Em outro momento, ao ser questionado pelo presidente da CPI, vereador Rubinho Nunes (União Brasil) sobre a existência do crime organizado nas periferias, Chavoso da USP apontou que “existe crime em todos os lugares, inclusive dentro desta Casa”. A resposta do cientista social fez Rubinho Nunes se descontrolar e, aos gritos, ameaçar Chavoso da USP de prisão.

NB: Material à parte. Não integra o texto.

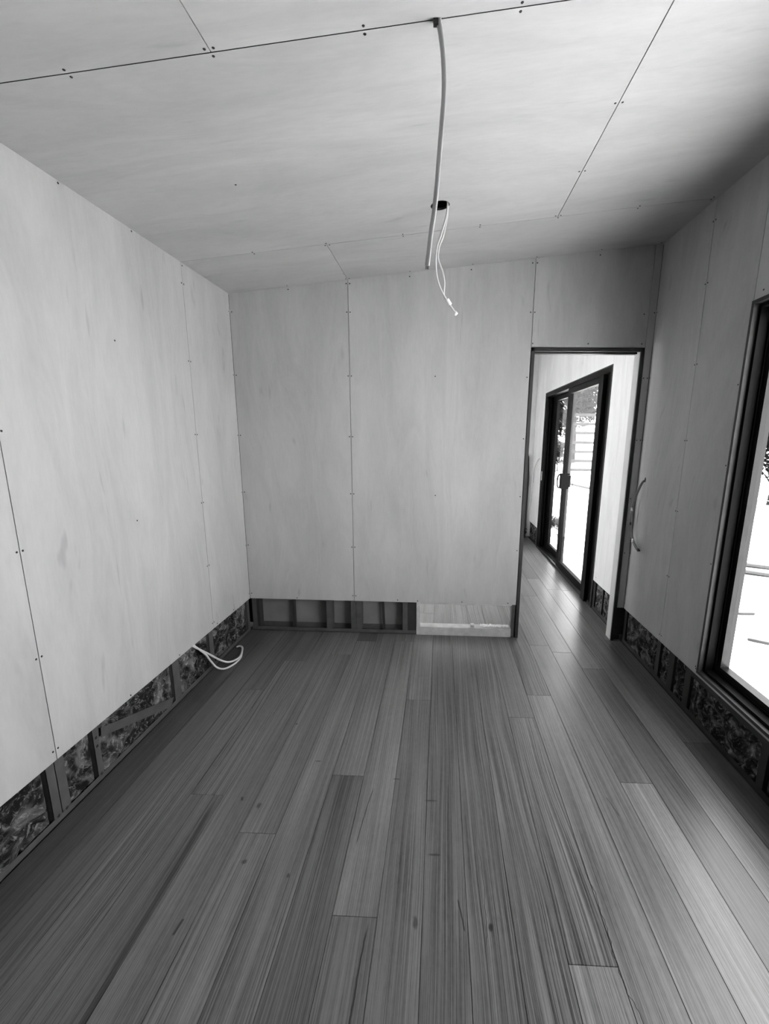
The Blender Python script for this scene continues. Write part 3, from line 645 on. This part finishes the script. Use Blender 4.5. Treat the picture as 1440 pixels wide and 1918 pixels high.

Em meio ao embate com Rubinho Nunes, Chavoso da USP apontou a contradição do vereador, que utilizou um funk na sua campanha eleitoral de 2020. “O senhor mesmo usou um funk como jingle para a sua eleição de 2020. O funk é utilizado pelas elites, por pessoas das classes médias, oportunamente. Seja em campanhas eleitorais, seja em programas televisivos, seja em festas de playboys. Esse funk não é reprimido, não é criminalizado, pois passou por um processo de apropriação, de embranquecimento. Enquanto o funk produzido nas favelas, nas periferias, majoritariamente negro, continua sendo reprimido.”
Em outro momento, quando Rubinho Nunes diz que a diferença entre ele e Chavoso da USP seria o fato de que o vereador não defenderia bandido, o cientista social respondeu “Não? Você defende Bolsonaro e o Pablo Marçal”.
A referência a Pablo Marçal se torna muito pertinente pelo fato de Rubinho Nunes, junto com o ex-candidato à Prefeitura de São Paulo pelo PRTB, ter sido condenado a oito anos de ilegibilidade por uso de indevido dos meios de comunicação ao acusar o então candidato Guilherme Boulos (PSOL), sem provas, de ser usuário de drogas.
Por fim, Chavoso da USP denunciou que Rubinho Nunes e outros vereadores de direita que fazem parte da CPI não estão preocupados, como alegam, com o morador da periferia.
“Se é para falar sobre perturbação a essas pessoas, em como o trabalhador sofre, temos tantas outras coisas para falar também como, por exemplo, o fim da escala 6 por 1. Por qual razão só se fala em uma coisa específica, que é produzida lá dentro da periferia, mas o que é produzido pelo Estado e pelas elites, que vão lá para destruir as nossas vidas, não é falado", questionou.
“Nas periferias, temos moradores que não gostam do baile funk, e temos aqueles que gostam e tem o direito de frequentar eventos. E aí políticos ricos, que não são de periferia, se aproveitam disso para implantar mais contenda dentro das periferias e dividir a nossa população. O que o nosso povo precisa entender é que estes políticos não estão preocupados com eles (…) A gente precisa ter locais adequados para isso [bailes funks], locais abertos, públicos, que não estejam na porta das pessoas, mas que tenham acesso fácil. Se essa pessoa tiver que pegar um ônibus para chegar, ela não vai conseguir. Se tiver que pagar ingresso, não vai conseguir. É ter espaços públicos, construídos pelo poder público, nas periferias", concluiu Chavoso da USP.
Para a presidenta do Sindicato e uma das coordenadoras do Comando Nacional dos Bancários, Neiva Ribeiro, é simbólica a tentativa de associação da cultura negra e periférica com o crime organizado no mesmo momento em que uma megaoperação revela que o PCC (Primeiro Comando da Capital) está instalado na Faria Lima, lavando dinheiro das suas atividades criminosas por meio de fintechs.
“Chavoso da USP deu uma verdadeira aula ao mostrar que a CPI dos pancadões está pouco ou nada interessada na paz do morador da periferia ou no combate ao crime organizado. Afinal, como disse o Chavoso da USP na CPI, e como ficou comprovado na megaoperação contra o PCC deflagrada na última semana, o crime organizado está em todos os lugares, inclusive em fintechs da Faria Lima, se aproveitando de brechas de fiscalização para lavar bilhões em dinheiro”, conclui a presidenta do Sindicato.